**Task brief**: Transcribe the material from its first line onward, ending with the line that contains "from mathutils import Vector" and adding nothing beyond it.

* START Stored data *

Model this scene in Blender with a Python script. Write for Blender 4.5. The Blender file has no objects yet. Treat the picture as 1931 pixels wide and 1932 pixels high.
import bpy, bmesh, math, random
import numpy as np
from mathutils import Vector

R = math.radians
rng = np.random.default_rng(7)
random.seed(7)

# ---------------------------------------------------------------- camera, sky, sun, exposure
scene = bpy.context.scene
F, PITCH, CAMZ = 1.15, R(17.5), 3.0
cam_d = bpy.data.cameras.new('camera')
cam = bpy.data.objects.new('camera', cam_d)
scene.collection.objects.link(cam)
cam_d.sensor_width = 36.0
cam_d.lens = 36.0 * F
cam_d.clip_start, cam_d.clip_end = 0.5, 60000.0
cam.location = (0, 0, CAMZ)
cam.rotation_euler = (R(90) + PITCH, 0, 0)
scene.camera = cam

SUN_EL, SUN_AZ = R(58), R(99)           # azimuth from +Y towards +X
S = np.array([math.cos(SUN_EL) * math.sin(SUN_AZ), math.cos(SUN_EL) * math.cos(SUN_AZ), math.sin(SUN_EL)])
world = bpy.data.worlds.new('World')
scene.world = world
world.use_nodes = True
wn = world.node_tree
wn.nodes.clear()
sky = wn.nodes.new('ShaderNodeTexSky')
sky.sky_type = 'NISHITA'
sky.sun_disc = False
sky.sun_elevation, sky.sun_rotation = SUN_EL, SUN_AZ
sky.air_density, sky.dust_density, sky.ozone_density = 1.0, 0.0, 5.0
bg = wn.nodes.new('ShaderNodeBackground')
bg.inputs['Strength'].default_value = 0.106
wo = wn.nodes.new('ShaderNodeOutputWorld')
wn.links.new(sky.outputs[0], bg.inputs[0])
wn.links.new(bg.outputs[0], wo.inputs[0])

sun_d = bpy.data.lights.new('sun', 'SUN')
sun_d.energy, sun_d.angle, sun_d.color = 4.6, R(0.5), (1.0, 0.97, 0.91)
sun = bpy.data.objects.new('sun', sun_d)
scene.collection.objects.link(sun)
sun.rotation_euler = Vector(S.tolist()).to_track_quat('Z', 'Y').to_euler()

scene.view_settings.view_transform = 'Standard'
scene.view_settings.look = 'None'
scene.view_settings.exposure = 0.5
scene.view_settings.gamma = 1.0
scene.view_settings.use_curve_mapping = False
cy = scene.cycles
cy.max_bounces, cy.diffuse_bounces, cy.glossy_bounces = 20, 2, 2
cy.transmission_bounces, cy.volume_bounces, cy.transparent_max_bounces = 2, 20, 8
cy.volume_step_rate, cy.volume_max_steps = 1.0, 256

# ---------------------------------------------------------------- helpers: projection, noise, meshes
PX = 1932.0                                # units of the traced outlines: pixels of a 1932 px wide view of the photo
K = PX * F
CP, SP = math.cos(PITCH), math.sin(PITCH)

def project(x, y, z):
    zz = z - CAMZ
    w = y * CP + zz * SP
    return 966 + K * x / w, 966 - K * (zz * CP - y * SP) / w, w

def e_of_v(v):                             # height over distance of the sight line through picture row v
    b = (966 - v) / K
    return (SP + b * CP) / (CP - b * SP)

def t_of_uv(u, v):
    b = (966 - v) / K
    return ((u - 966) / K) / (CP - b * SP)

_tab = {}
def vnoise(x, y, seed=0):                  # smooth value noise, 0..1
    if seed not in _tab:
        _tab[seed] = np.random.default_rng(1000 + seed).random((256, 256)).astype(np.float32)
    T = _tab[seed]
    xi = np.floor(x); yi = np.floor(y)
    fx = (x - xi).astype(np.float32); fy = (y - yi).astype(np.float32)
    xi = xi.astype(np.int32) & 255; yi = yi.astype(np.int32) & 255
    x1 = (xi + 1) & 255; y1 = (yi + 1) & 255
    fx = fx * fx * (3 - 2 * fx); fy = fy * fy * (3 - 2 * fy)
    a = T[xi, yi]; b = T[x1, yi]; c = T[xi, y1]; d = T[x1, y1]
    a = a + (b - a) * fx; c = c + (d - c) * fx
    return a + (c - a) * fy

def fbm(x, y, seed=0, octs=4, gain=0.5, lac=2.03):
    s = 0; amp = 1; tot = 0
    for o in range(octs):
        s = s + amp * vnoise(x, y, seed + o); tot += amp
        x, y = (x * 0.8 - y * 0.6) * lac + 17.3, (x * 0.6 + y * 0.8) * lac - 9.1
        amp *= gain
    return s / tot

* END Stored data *

**Solution to this task**:
Model this scene in Blender with a Python script. Write for Blender 4.5. The Blender file has no objects yet. Treat the picture as 1931 pixels wide and 1932 pixels high.
import bpy, bmesh, math, random
import numpy as np
from mathutils import Vector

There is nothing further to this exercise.